Work to be completed:
Don't copy the pictures; return every other part of the records exactly.

★ ★ ★ ★

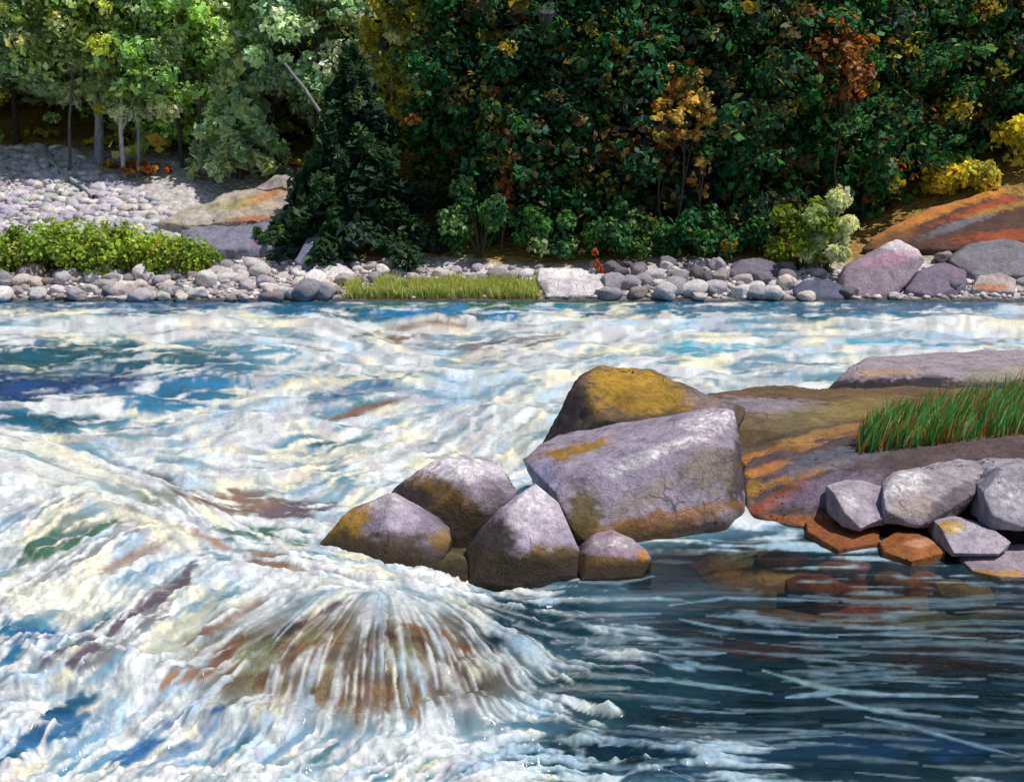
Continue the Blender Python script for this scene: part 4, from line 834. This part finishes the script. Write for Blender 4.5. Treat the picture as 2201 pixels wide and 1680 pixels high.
# ------------------------------------------------------------------ rock outcrops of the far bank
def far_rock(label, cat, pts, col, paints=(), th=1.2, L=.16, amp=.08, seed=0, name='boulder', freq=1.3, smooth=3, drop=.4):
    return hull_rock(name, label, cat, pts, col, th=th, L=L, smooth=smooth, amp=amp, freq=freq, paints=paints, wet=(-5, -4), seed=seed, drop=drop)
far_rock('pale rock outcrop with orange and grey bands below the small fir', 'rock outcrop', [(340, 475, 38.2), (430, 438, 39.5), (520, 405, 40.2), (600, 376, 40.6), (640, 392, 40), (640, 440, 38.5), (560, 472, 37.9), (400, 485, 37.9)], (.42, .36, .29), [(440, 460, 60, 14, -15, (.5, .47, .45), .7), (560, 425, 70, 12, -20, ORG, .8), (500, 440, 60, 12, -12, (.36, .34, .14), .7), (540, 470, 60, 7, -5, (.4, .12, .05), .8), (590, 392, 50, 12, -20, (.3, .26, .3), .7)], seed=31, name='rock_outcrop', L=.2, amp=.2, freq=.9)
far_rock('rock face coloured as the blue grey shadowed hollow under the pale outcrop', 'rock outcrop', [(385, 492, 37.4), (470, 490, 37.6), (560, 488, 37.7), (600, 476, 37.9), (590, 530, 36.4), (480, 535, 36.1), (400, 518, 36.5)], (.2, .2, .27), [(570, 510, 40, 14, -30, (.2, .06, .05), .6)], seed=32, name='rock_outcrop', L=.2, amp=.18, freq=1.1)  # blue grey colour paints the shadow in the hollow
far_rock('long orange and brown bedrock slope at the right edge above the boulders', 'rock outcrop', [(1850, 535, 36.6), (1880, 505, 37), (2000, 445, 38), (2201, 392, 38.8), (2600, 330, 39.5), (2600, 520, 36.2), (2100, 535, 36), (2201, 460, 37.2)], (.085, .04, .03), [(2120, 445, 120, 10, -18, (.36, .06, .02), .9), (2000, 460, 150, 14, -22, ORG, .95), (2150, 408, 110, 13, -18, (.5, .2, .03), .95), (2080, 475, 110, 10, -20, (.16, .17, .2), .8), (2150, 448, 90, 9, -14, (.38, .2, .03), .8), (2180, 505, 130, 14, -5, (.34, .07, .02), .9), (1920, 510, 60, 20, -25, (.22, .1, .02), .6)], seed=33, name='rock_outcrop', L=.2, amp=.06)
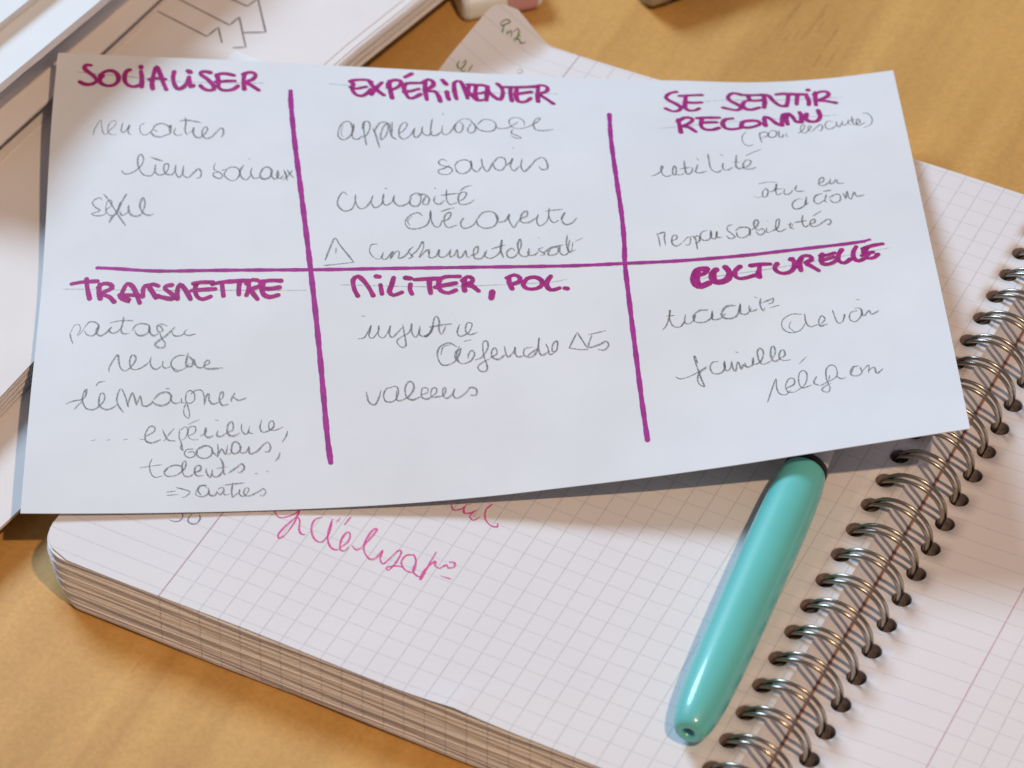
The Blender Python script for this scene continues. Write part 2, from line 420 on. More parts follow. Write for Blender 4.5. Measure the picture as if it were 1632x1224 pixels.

★ ★ ★ ★

Answer:
Continue the Blender Python script for this scene: part 4, from line 834. This part finishes the script. Write for Blender 4.5. Treat the picture as 2201 pixels wide and 1680 pixels high.
# ------------------------------------------------------------------ rock outcrops of the far bank
def far_rock(label, cat, pts, col, paints=(), th=1.2, L=.16, amp=.08, seed=0, name='boulder', freq=1.3, smooth=3, drop=.4):
    return hull_rock(name, label, cat, pts, col, th=th, L=L, smooth=smooth, amp=amp, freq=freq, paints=paints, wet=(-5, -4), seed=seed, drop=drop)
far_rock('pale rock outcrop with orange and grey bands below the small fir', 'rock outcrop', [(340, 475, 38.2), (430, 438, 39.5), (520, 405, 40.2), (600, 376, 40.6), (640, 392, 40), (640, 440, 38.5), (560, 472, 37.9), (400, 485, 37.9)], (.42, .36, .29), [(440, 460, 60, 14, -15, (.5, .47, .45), .7), (560, 425, 70, 12, -20, ORG, .8), (500, 440, 60, 12, -12, (.36, .34, .14), .7), (540, 470, 60, 7, -5, (.4, .12, .05), .8), (590, 392, 50, 12, -20, (.3, .26, .3), .7)], seed=31, name='rock_outcrop', L=.2, amp=.2, freq=.9)
far_rock('rock face coloured as the blue grey shadowed hollow under the pale outcrop', 'rock outcrop', [(385, 492, 37.4), (470, 490, 37.6), (560, 488, 37.7), (600, 476, 37.9), (590, 530, 36.4), (480, 535, 36.1), (400, 518, 36.5)], (.2, .2, .27), [(570, 510, 40, 14, -30, (.2, .06, .05), .6)], seed=32, name='rock_outcrop', L=.2, amp=.18, freq=1.1)  # blue grey colour paints the shadow in the hollow
far_rock('long orange and brown bedrock slope at the right edge above the boulders', 'rock outcrop', [(1850, 535, 36.6), (1880, 505, 37), (2000, 445, 38), (2201, 392, 38.8), (2600, 330, 39.5), (2600, 520, 36.2), (2100, 535, 36), (2201, 460, 37.2)], (.085, .04, .03), [(2120, 445, 120, 10, -18, (.36, .06, .02), .9), (2000, 460, 150, 14, -22, ORG, .95), (2150, 408, 110, 13, -18, (.5, .2, .03), .95), (2080, 475, 110, 10, -20, (.16, .17, .2), .8), (2150, 448, 90, 9, -14, (.38, .2, .03), .8), (2180, 505, 130, 14, -5, (.34, .07, .02), .9), (1920, 510, 60, 20, -25, (.22, .1, .02), .6)], seed=33, name='rock_outcrop', L=.2, amp=.06)
The Blender Python script for this scene continues. Write part 2, from line 420 on. More parts follow. Write for Blender 4.5. Measure the picture as if it were 1632x1224 pixels.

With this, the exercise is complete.